Türkiye verilen teşviklerin AB bütçesinden gelmediğini belirterek, soruşturmanın kapsam dışına çıkarılması gerektiğini savundu.
Türkiye’deki elektrik santrallerinin toplam kurulu gücü 56 bin MW seviyesinde. Bu santrallerin 2000 MW’lık bölümü rüzgâr santrallerinden oluşuyor. Yani Türkiye’de üretilen her 100 birim elektriğin yüzde 4’ü rüzgâr santrallerinden geliyor. Önümüzdeki on yıl içinde rüzgâr santrallerinin toplam büyüklüğünün 20 bin MW’e çıkarılması planlanıyor. Yani Türkiye’de üretilen her 100 birim elektriğin 20 birimi rüzgâr enerjisinden karşılanacak. Uzmanların verdiği bilgilere göre sadece rüzgar santralleri için 30 milyar dolarlık ekipman ihtiyacı söz konusu.
Enerji Bakanlığı, cari açığın büyümemesi ve Türkiye’de yenilenebilir enerji alanında güçlü bir endüstriyel altyapı oluşması için yerli üretimi öne çıkaran bir teşvik sistemi hazırladı. Buna göre rüzgar enerjisinde kilowatt başına 7.3 dolar/cent olan alım garantisi yerli ekipmana dayalı üretim sistemleri kullanılması halinde yüzde 50 artışla 11 cente kadar çıkıyor. Aynı şekilde güneş enerjisinde 13.3 dolar/cent olan tarife fiyatı yüzde 45 artışla 19.2 cente yükseliyor.

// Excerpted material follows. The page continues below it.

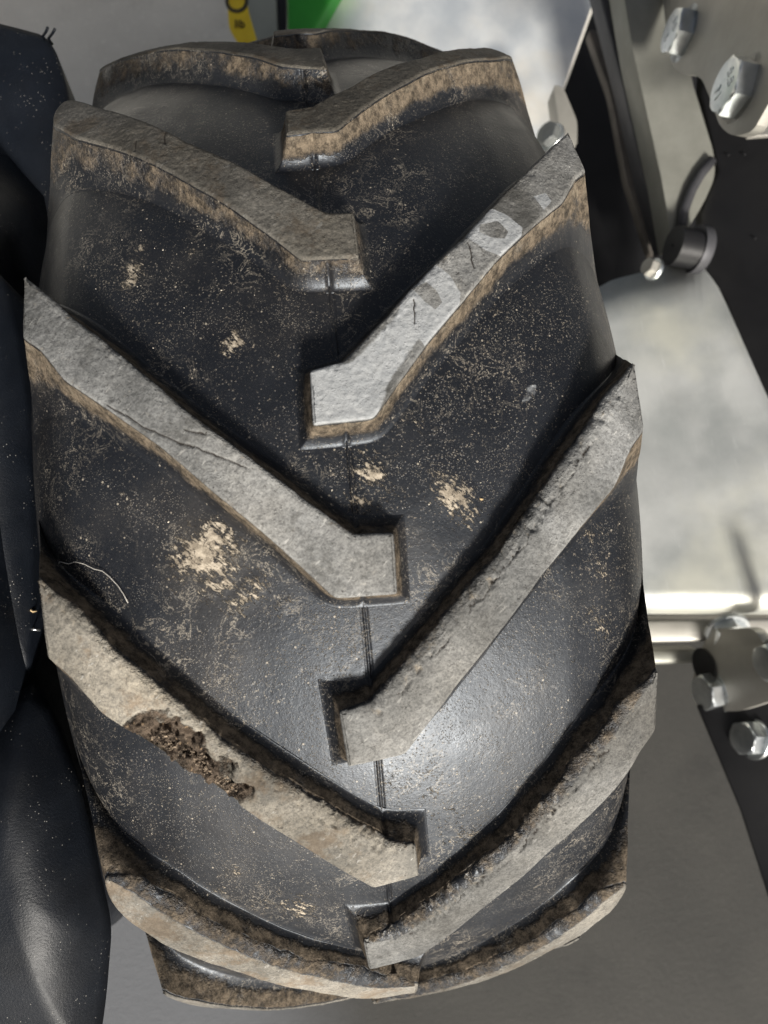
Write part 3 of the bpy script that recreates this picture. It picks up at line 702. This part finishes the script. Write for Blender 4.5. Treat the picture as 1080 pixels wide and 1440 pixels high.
text_mesh('printed_letters', 'lib', .010, at(337, 34, .6190), TF, M_INK, yt)

# ------------------------------------------------------------------ machine frame at the right
SN = (CB * .12 - CR * .98 + CU * .12).normalized()          # side plates face the tyre
mf = empty('machine_frame', tuple(at(950, 250, .46)), 'dark steel machine frame with grey channel and bolted plate at the upper right', 'machine frame')
prism('back_panel', flat([(868, -80), (960, -80), (1010, 200), (1020, 420), (960, 560), (700, 560), (730, 300), (772, 190), (794, 126)], .62, CB, (900, 200)), -CB * .004, M_BLACK, mf, 0)
prism('support_rod', flat(rounded([(826, 40), (846, 45), (880, 110), (900, 200), (934, 350), (915, 360), (880, 250), (858, 130)], 8, 3), .56), -CB * .010, M_ROD, mf, .003)
prism('support_bar', flat([(835, -40), (866, -40), (888, 60), (906, 120), (958, 330), (934, 352), (905, 250), (876, 120)], .53), -CB * .02, M_BAR, mf, .0015)
prism('steel_channel', flat(rounded([(868, -60), (940, -60), (975, 120), (1004, 215), (1006, 248), (990, 285), (962, 330), (946, 345), (930, 250), (890, 70)], [2, 2, 5, 18, 25, 30, 20, 8, 5, 5], 5), .50), -CB * .025, M_OLIVE, mf, .002)
tube('rolled_edge', [at(u, v, .497) for u, v in ((1001, 225), (985, 245), (972, 268), (962, 295), (957, 330))], .0035, M_BAR, mf, 12)
lathe('roller', [(.001, .0), (.0115, .0), (.0130, .0015), (.0130, .020), (.001, .020)], at(984, 352, .485), (-CR * .90 + CB * .15 + CU * .1), M_BLACK, mf)
lathe('roller_collar', [(.0128, -.001), (.0155, -.001), (.0160, .0), (.0160, .006), (.0128, .006)], at(986, 352, .487), (-CR * .90 + CB * .15 + CU * .1), M_BAR, mf)
bolt(mf, at(918, 378, .485), (-CR * .8 + CB * .4 + CU * .2), .0062, .006, .2, mat=M_BRKT)
prism('black_side_panel', flat([(1003, -90), (1125, -90), (1125, 730), (1110, 700), (1064, 560), (1020, 420), (990, 380), (985, 300), (1010, 240), (985, 130)], .50, CB * .8 - CR * .5, (1010, 250)), -CB * .01, M_BLACK, mf, .002)
bp_ = prism('bolted_plate', flat(rounded([(925, -60), (1180, -60), (1180, 60), (1085, 138), (1058, 186), (1030, 192), (1012, 178), (1000, 142), (985, 106), (955, 104), (942, 86)], [2, 2, 2, 8, 12, 14, 14, 14, 18, 14, 14], 5), .430, SN, (985, 90)), -SN * .006, M_BRKT, mf, .0012)
prism('plate_flange', flat([(1084, 136), (1150, 60), (1190, 60), (1190, 180), (1078, 190), (1052, 192)], .428, CB * .9 + CU * .4, (1084, 136)), -CB * .004, M_BRKT, mf, .0008)
def on_plate(u, v, d, ref, nrm_): return flat([(u, v)], d, nrm_, ref)[0]
bolt(mf, on_plate(962, 47, .430, (985, 90), SN) , SN, .0140, .0095, .25, [('8.8', 0, .35), ('S', 0, -.38)])
bolt(mf, on_plate(1042, 124, .430, (985, 90), SN), SN, .0150, .0100, .05, [('8.8', 0, .35), ('M', 0, -.38)])
for i, (u, v) in enumerate(((1024, 218), (1047, 217), (1062, 335))):
    o_ = on_plate(u, v, .4985, (1010, 250), CB * .8 - CR * .5); lathe('water_drop', [(.0010, 0), (.0009, .0003), (.0006, .0005), (.0002, .0006)], o_, CB * .8 - CR * .5, M_BLACK, mf, 12)

# big zinc plate in the middle right
pl = empty('zinc_cover_plate', tuple(at(980, 640, .46)), 'light grey zinc-plated cover plate with a rolled lower edge right of the tyre', 'cover plate')
PN = (CB * .97 + CU * .20 - CR * .10).normalized()
def rolled_plate():
    top = [(700, 480), (862, 393), (972, 366), (986, 372), (1010, 402), (1080, 560), (1300, 1020)]
    # plate as a strip: upper outline down to the bend, then a quarter cylinder rolled away from the camera
    bend = 828; ref = (960, 600); d = .47
    bl, br = flat([(700, bend), (1300, bend)], d, PN, ref)
    upn = (flat([(960, 500)], d, PN, ref)[0] - flat([(960, 800)], d, PN, ref)[0]).normalized()
    ax = (br - bl).normalized(); dn = PN.cross(ax).normalized()
    if dn.dot(upn) > 0: dn = -dn
    outl = flat(rounded(top, [2, 4, 10, 8, 14, 30, 2], 4), d, PN, ref)
    bm = bmesh.new()
    cols = []; n = 60
    ppx = [p_ for p_ in rounded(top, [2, 4, 10, 8, 14, 30, 2], 4)]
    us = np.linspace(700, 1290, n)
    for u in us:
        vt = np.interp(u, [p_[0] for p_ in ppx], [p_[1] for p_ in ppx]); vt = min(vt, bend - 1)
        col = [flat([(u, vt + (bend - vt) * t)], d, PN, ref)[0] for t in np.linspace(0, 1, 8)]
        p0 = col[-1]; rad = .014
        for a in np.linspace(0, math.pi / 2, 12)[1:]:
            col.append(p0 + dn * rad * math.sin(a) - PN * rad * (1 - math.cos(a)))
        col.append(col[-1] - PN * .018)
        cols.append([bm.verts.new(c_) for c_ in col])
    for A, C in zip(cols[:-1], cols[1:]):
        for i in range(len(A) - 1): bm.faces.new((A[i], C[i], C[i + 1], A[i + 1]))
    bmesh.ops.remove_doubles(bm, verts=bm.verts, dist=1e-6)
    g = bmesh.ops.recalc_face_normals(bm, faces=bm.faces)
    me = bpy.data.meshes.new('plate_sheet'); bm.to_mesh(me); bm.free(); o = link('plate_sheet', me, M_PLATE, pl)
    md = o.modifiers.new('thickness', 'SOLIDIFY'); md.thickness = .0025; md.offset = -1
    return o
rolled_plate()

# bracket and arm lower right
lb = empty('mounting_bracket', tuple(at(1020, 960, .50)), 'blurred grey steel bracket with bolts and black arm below the cover plate', 'bracket')
prism('cross_member', flat([(840, 872), (1140, 868), (1140, 900), (840, 906)], .500), -CB * .02, M_BRKT, lb, .003)
prism('cross_rail', flat([(840, 916), (985, 912), (985, 934), (840, 938)], .515), -CB * .02, M_OLIVE, lb, .004)
B2 = (CB * .20 - CR * .95 - CU * .1).normalized()
prism('bracket_plate', flat(rounded([(1000, 884), (1060, 884), (1074, 905), (1082, 900), (1140, 870), (1140, 985), (1090, 984), (1040, 1000), (985, 1000), (972, 975), (978, 930)], [6, 10, 6, 4, 2, 2, 10, 10, 14, 14, 10], 5), .470, B2, (1030, 940)), -B2 * .007, M_BRKT, lb, .0015)
lathe('slot_hole', [(.0001, .0), (.0125, .0), (.0125, .0005), (.0001, .0006)], on_plate(991, 936, .470, (1030, 940), B2) + B2 * .0006, B2, M_BLACK, lb)
bolt(lb, on_plate(1003, 972, .470, (1030, 940), B2), B2, .0130, .0090, .3)
bolt(lb, at(1024, 888, .488), (CU * -.6 + CB * .8), .0125, .008, .1, nm='nut')
bolt(lb, on_plate(1093, 930, .470, (1030, 940), B2), B2, .0120, .009, .2)
AN = (CB * .80 - CR * .55).normalized()
prism('black_arm', flat([(978, 992), (1110, 980), (1160, 1240), (1200, 1520), (1160, 1480), (1082, 1270), (1040, 1140)], .480, AN, (1030, 1050)), -AN * .012, M_BLACK, lb, .002)
bolt(lb, on_plate(1056, 1038, .480, (1030, 1050), AN), (CB * .35 - CR * .9 + CU * .1), .0115, .0085, .15)

# ------------------------------------------------------------------ loose bits
rng = np.random.default_rng(4)
def onwheel(th, x, r): return Vector(toW(np.array(x + XS), np.array(r * math.sin(th)), np.array(r * math.cos(th))))
def crumbs(name, spots, n, rmin, rmax, mat, label, cat, rr, ok=None):
    V, Fq = [], []; ico = bmesh.new(); bmesh.ops.create_icosphere(ico, subdivisions=1, radius=1)
    iv = np.array([v.co for v in ico.verts]); fi = [[v.index for v in f.verts] for f in ico.faces]; ico.free()
    for i in range(n):
        t0, x0, s_ = spots[rng.integers(len(spots))]; t = t0 + rng.normal() * s_; xx = x0 + rng.normal() * s_
        if ok and not ok(t, xx): continue
        p_ = onwheel(t, xx, rr(xx)); r_ = rng.uniform(rmin, rmax) * (1 if rng.random() < .85 else 1.8)
        vv = iv * (1 + .35 * rng.normal(size=(len(iv), 1))) * r_ * rng.uniform(.6, 1.2, 3); o_ = len(V)
        V += [tuple(p_ + Vector(q_)) for q_ in vv]; Fq += [[o_ + a for a in f] for f in fi]
    me = bpy.data.meshes.new(name); me.from_pydata(V, [], Fq); me.update(); o = link(name, me, mat, None, False)
    return tag(o, label, cat, kind='stuff')
L3ph = PH - 4 * DEL + 1.0023 * DEL
gsp = [(L3ph + a, -x, .011) for a, x in ((.07, .18), (.10, .21), (.12, .24), (.06, .20), (.04, .17), (.11, .26))]
crumbs('soil_crumbs', gsp, 900, .00014, .00034, M_SOIL, 'brown soil and grit packed in the torn gouge of the lower left lug', 'soil', lambda x: RT(x) - .0055, lambda t, x: bool(inside(np.array([(t - L3ph - .006), -x]), GOUGE)) and segdist(np.array([(t - L3ph), -x]), GOUGE) > .004 and (t - L3ph) > np.interp(-x, [q_[1] for q_ in LO[1:]], [q_[0] for q_ in LO[1:]]) + .010)
crumbs('grit_specks', [(-.50, -.36, .05), (-.02, -.17, .03), (.0, .12, .03), (.04, .02, .04), (-.4, .08, .06), (-.10, .30, .05), (.34, -.2, .05)], 260, .00007, .00018, M_SAND,
       'tiny pale grains of sand scattered over the black rubber between the lugs', 'sand', lambda x: RC(x) + .0004)
th0, x0 = -.005, -.33
hp = [(78, 800), (84, 790), (96, 793), (106, 790), (118, 793), (132, 800), (144, 803), (155, 812), (166, 824), (174, 836), (180, 848)]
def bpc(u, v, lift=.002):
    d = (at(u, v, 1.0) - CAMP).normalized(); lo_, p_ = .1, None
    t = .1
    while t < .6:
        p_ = CAMP + d * t; w = p_ - AXLE; x = w.dot(EX) / S - XS; r = math.hypot(w.dot(EY), w.dot(EZ)) / S
        if abs(x) < .42 and r < float(RC(x)) + lift: return p_
        t += .0005
    return p_
tag(tube('pale_hair', [bpc(u, v, .004) for u, v in hp], .00012, M_HAIR, None, 5), 'thin pale curled hair lying on the dark rubber near the left edge of the tyre', 'hair')
tag(tube('straw_fragment', [at(43, 852, .262), at(42, 857, .261), at(46, 860, .260), at(51, 859, .262)], .0004, M_STRAW, None, 6), 'small curled orange straw bit at the left edge of the tyre', 'straw')
tag(tube('wire_stub', [at(45, 884, .262), at(48, 885, .261), at(56, 886, .263)], [.0009, .0005, .0005], M_ZINC, None, 8), 'tiny bright metal wire stub between the two tyres', 'wire')
peb = crumbs('pebble', [(.0, .0, 0)], 1, .00055, .00055, M_STRAW, 'small orange pebble beside the mud patch right of the centre line', 'pebble', lambda x: 1)
del peb['kind']
peb.location = bpc(677, 702) - onwheel(0, 0, 1)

Bu adım Avrupa Birliği’nde (AB) büyük bir rahatsızlığa neden oldu. AB, Türk hükümetinin uygulamaya koyduğu yeni teşvik paketinin yatırımcılar arasında ayrıma neden olduğu ve bu durumun Gümrük Birliği Anlaşmasına aykırı olduğunu savunarak, Türkiye’den savunma istedi. Bu gelişmeler üzerine Ankara harekete geçti ve Türkiye’nin gerekçelerini anlatmak üzere Brüksel’e bir heyet gönderdi.
Gelişmeleri doğrulayan Enerji Bakanlığı kaynakları, “Türkiye, Dünya Ticaret Örgütü ve AB gibi kuruluşlarla bugüne kadar son derece uyumlu hareket etti. Yatırımcılar arasında ayrıma neden olduğu gerekçesiyle açılan bu soruşturmanın ana gerekçesi yerli üretime olduğundan daha fazla teşvik verilmesi. Türkiye’nin bu konuda attığı adımların tek bir amacı var; o da yenilenebilir enerji alanında güçlü bir endüstri kurulması. Rüzgar türbini veya güneş paneli üretmeyen bir ülke bu alanda nasıl iddialı olabilir ki?” bilgisini verdi.
Lisanssız Elektrik Üreticileri Derneği (LİDER) Yönetim Kurulu Başkanı Yalçın Kıroğlu, sorunun çözümü için AB ve Türk şirketlerinin işbirliğine gitmesi gerektiğini söyledi. Kıroğlu, “Avrupalı üreticilerin üretimlerini burada hayata geçirebilmeleri için bu destekler büyük bir fırsattır. Türkiye’nin enerjide dışa bağımlılığını azaltması için de, yerli üretimin gelişmesi şarttır. Kendi enerji üretim sistemlerimizi, kendi maliyetlerimiz ile ülkemizde üreterek, bu konuda ciddi ve kalıcı çözümlere ulaşabiliriz” diye konuştu.
Büyük bir hızla büyüyen enerji sektörü başka işkollarının da hızla gelişmesini sağlıyor. Bu sektörlerden birisi de özel güvenlik sektörü. Güvenlik şirketi Securitas’ın Türkiye Ülke Başkanı Murat Kösereisoğlu, enerji alanındaki özel güvenlik yatırımlarının son yıllarda büyük gelişim gösterdiğine dikkat çekiyor. Türkiye’deki özel güvenlik pazarının 2 milyar euroya ulaştığını kaydeden Kösereisoğlu, “Enerji sektörü bu pastanın yaklaşık 8’ini oluşturuyor. Yani yaklaşık 150-160 milyon euroluk (200 milyon $) bir büyüklük söz konusu.” bilgisini veriyor. Securitas yetkilisinin verdiği bilgilere göre hidroelektrik, kömür ve rüzgâr santrallerinin fiziki güvenliğinin yanı sıra inşa aşamasında da özel güvenlik şirketleri ciddi anlamda katkı sağlıyor.